We consider the sample to sample fluctuations that occur in the value of a thermodynamic quantity $P$ in an ensemble of finite systems with quenched disorder, at equilibrium. The variance of $P$, $V_P$, which characterizes these fluctuations is calculated as a function of the systems' linear size $l$, focusing on the behavior at the critical point. The specific model considered is the bond-disordered Ashkin-Teller model on a square lattice [Phys. Rev. 64, 178 (1943)]. Using extensive Monte Carlo simulations, several bond-disordered Ashkin-Teller models were examined, including the bond-disordered Ising model and the bond-disordered four-state Potts model. It was found that far from criticality all thermodynamic quantities which were examined (energy, magnetization, specific heat, susceptibility) are strongly self-averaging, that is $V_P\sim l^{-d}$ (where $d=2\mathrm{}$ is the dimension).

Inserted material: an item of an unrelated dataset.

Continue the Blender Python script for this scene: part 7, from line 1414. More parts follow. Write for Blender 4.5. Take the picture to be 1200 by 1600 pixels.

At criticality though, the results indicate that the magnetization $M$ and the susceptibility $\chi$ are non-self-averaging, i.e., $\frac{V_{\chi }}{{\chi }^2}, \frac{V_M}{M^2}\nrightarrow 0$. The energy $E$ at criticality is clearly weakly self-averaging, that is $V_E\sim l^{-y_v}$ with $0<\mathrm{}{y}_v<d$. Less conclusively, and possibly only as a transient behavior, the specific heat too is found to be weakly self-averaging. A phenomenological theory of finite size scaling for disordered systems is developed, based on physical considerations similar to those leading to the Harris criterion. Its main prediction is that when the specific heat exponent $\alpha <0\mathrm{}$ ($\alpha$ of the disordered model) then, for a quantity $P$ which scales as $l^{\rho }$ at criticality, its variance $V_P$ will scale asymptotically as $l^{2\rho +\frac{\alpha }{\nu }}$. The theory is not applicable in the asymptotic limit ($l\to \infty$) to the bond-disordered Ashkin-Teller model where $\frac{\alpha }{\nu }=0_{+}$. Nonetheless in the accessible range of lattice sizes we found very good agreement between the theory and the data for $V_{\chi }$ and $V_E$. The theory may also be compatible with the data for the variance of the magnetization $V_M$ and the variance of the specific heat $V_C$, but evidence for this is less convincing.